The poster with a logo of Tokyo Olympic Games 2020 is removed from the wall by a worker during an event staged for photographers at the Tokyo Metropolitan Government building in Tokyo Tuesday, Sept. 1, 2015
Eugene Hoshiko—AP
By Mark Rivett-Carnac
September 2, 2015

The 2020 Tokyo Olympic logo was meant to represent unity. Instead, it was officially withdrawn on Tuesday after allegations of plagiarism against the designer, Kenjiro Sano.

Sano maintains his design came from original work and that he only pulled the logo because it did not have public support, the Japan Times reports.

It has also been alleged that Sano used work from other artists without permission during his Olympic logo presentations.

“I swear my design did not involve copies or plagiarism,” Sano, 43, said in a statement published on his website, in a translation provided by the newspaper. “Any attempt of suspected copying or plagiarism should never be permitted.”

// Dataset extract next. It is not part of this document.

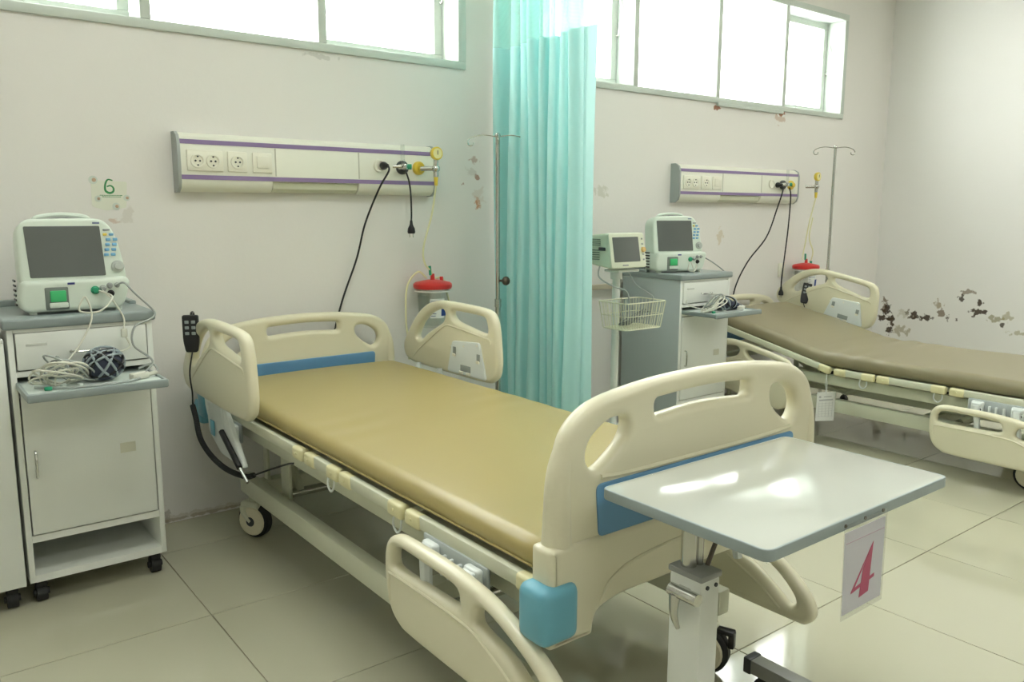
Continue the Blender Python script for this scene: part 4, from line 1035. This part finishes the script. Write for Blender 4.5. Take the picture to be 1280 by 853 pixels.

“I made the decision (to retract the logo) after judging that it is difficult to let this situation continue, to protect my family and staff from persistent attacks and bashing over the ruckus,” Sano said . “I feel the situation has become unbearable as a human being.”

He also said the privacy of his family was infringed after their pictures appeared online.

The retracted logo, which features a bold letter ‘T’ and a red circle, bares striking similarity to graphic designer Olivier Debie’s emblem for the Théâtre de Liège in Belgium.

Since pulling the artwork, Sano has apologized to some parties, but not for his work on the logo. He will not receive the ¥1 million ($8,320) prize for winning the design competition, the Times says.